Task to carry out:
Exclude the pictures and reproduce the remaining data exactly as written.
▬▬▬▬▬▬
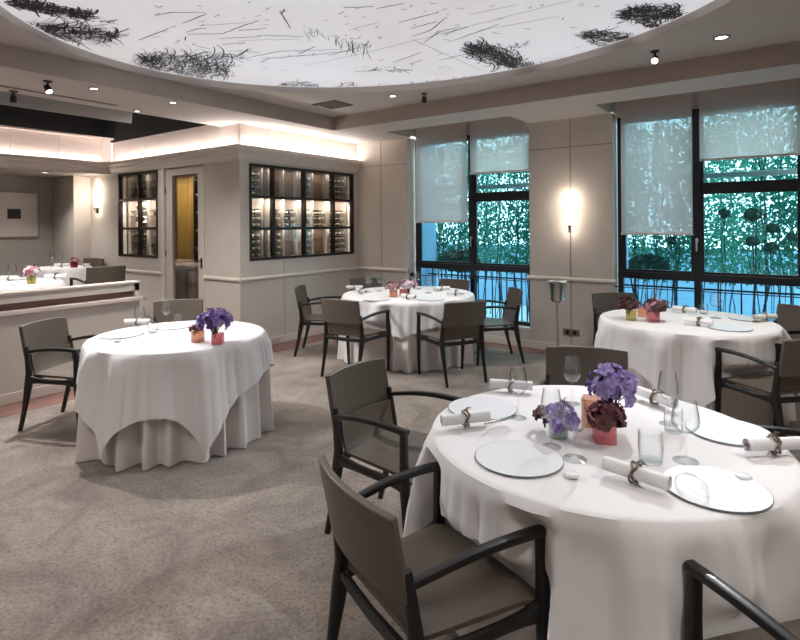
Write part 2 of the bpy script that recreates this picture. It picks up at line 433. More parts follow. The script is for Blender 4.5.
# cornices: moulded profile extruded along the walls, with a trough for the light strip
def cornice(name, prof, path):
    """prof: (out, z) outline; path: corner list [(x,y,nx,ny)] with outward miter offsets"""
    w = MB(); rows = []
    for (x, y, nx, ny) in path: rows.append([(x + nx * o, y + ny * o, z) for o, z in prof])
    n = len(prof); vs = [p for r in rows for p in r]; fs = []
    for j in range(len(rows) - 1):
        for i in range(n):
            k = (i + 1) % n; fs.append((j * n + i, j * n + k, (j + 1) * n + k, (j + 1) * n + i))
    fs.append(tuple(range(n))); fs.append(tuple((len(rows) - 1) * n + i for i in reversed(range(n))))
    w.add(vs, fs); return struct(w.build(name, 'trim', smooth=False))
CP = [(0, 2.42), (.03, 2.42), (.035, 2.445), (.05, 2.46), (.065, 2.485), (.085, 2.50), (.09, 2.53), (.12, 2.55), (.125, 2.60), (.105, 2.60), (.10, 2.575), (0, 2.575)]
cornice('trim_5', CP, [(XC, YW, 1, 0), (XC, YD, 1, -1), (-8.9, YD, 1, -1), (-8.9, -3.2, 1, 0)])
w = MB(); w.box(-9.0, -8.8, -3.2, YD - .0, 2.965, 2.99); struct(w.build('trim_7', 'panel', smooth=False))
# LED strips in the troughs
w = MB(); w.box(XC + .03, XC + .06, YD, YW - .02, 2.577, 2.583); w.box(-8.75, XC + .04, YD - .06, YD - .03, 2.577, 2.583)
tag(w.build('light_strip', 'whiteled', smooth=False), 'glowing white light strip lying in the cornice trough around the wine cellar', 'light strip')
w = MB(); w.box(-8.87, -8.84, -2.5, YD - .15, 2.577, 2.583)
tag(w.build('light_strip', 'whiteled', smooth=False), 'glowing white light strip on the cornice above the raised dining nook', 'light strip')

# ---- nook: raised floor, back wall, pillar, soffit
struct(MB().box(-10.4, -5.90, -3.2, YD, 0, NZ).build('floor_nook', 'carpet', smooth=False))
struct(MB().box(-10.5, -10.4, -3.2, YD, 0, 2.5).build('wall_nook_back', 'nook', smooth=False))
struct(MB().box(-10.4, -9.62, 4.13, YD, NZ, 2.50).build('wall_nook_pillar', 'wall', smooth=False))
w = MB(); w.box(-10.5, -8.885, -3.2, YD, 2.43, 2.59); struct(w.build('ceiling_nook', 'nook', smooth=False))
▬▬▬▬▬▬
Final answer:
Write part 2 of the bpy script that recreates this picture. It picks up at line 433. More parts follow. The script is for Blender 4.5.
# cornices: moulded profile extruded along the walls, with a trough for the light strip
def cornice(name, prof, path):
    """prof: (out, z) outline; path: corner list [(x,y,nx,ny)] with outward miter offsets"""
    w = MB(); rows = []
    for (x, y, nx, ny) in path: rows.append([(x + nx * o, y + ny * o, z) for o, z in prof])
    n = len(prof); vs = [p for r in rows for p in r]; fs = []
    for j in range(len(rows) - 1):
        for i in range(n):
            k = (i + 1) % n; fs.append((j * n + i, j * n + k, (j + 1) * n + k, (j + 1) * n + i))
    fs.append(tuple(range(n))); fs.append(tuple((len(rows) - 1) * n + i for i in reversed(range(n))))
    w.add(vs, fs); return struct(w.build(name, 'trim', smooth=False))
CP = [(0, 2.42), (.03, 2.42), (.035, 2.445), (.05, 2.46), (.065, 2.485), (.085, 2.50), (.09, 2.53), (.12, 2.55), (.125, 2.60), (.105, 2.60), (.10, 2.575), (0, 2.575)]
cornice('trim_5', CP, [(XC, YW, 1, 0), (XC, YD, 1, -1), (-8.9, YD, 1, -1), (-8.9, -3.2, 1, 0)])
w = MB(); w.box(-9.0, -8.8, -3.2, YD - .0, 2.965, 2.99); struct(w.build('trim_7', 'panel', smooth=False))
# LED strips in the troughs
w = MB(); w.box(XC + .03, XC + .06, YD, YW - .02, 2.577, 2.583); w.box(-8.75, XC + .04, YD - .06, YD - .03, 2.577, 2.583)
tag(w.build('light_strip', 'whiteled', smooth=False), 'glowing white light strip lying in the cornice trough around the wine cellar', 'light strip')
w = MB(); w.box(-8.87, -8.84, -2.5, YD - .15, 2.577, 2.583)
tag(w.build('light_strip', 'whiteled', smooth=False), 'glowing white light strip on the cornice above the raised dining nook', 'light strip')

# ---- nook: raised floor, back wall, pillar, soffit
struct(MB().box(-10.4, -5.90, -3.2, YD, 0, NZ).build('floor_nook', 'carpet', smooth=False))
struct(MB().box(-10.5, -10.4, -3.2, YD, 0, 2.5).build('wall_nook_back', 'nook', smooth=False))
struct(MB().box(-10.4, -9.62, 4.13, YD, NZ, 2.50).build('wall_nook_pillar', 'wall', smooth=False))
w = MB(); w.box(-10.5, -8.885, -3.2, YD, 2.43, 2.59); struct(w.build('ceiling_nook', 'nook', smooth=False))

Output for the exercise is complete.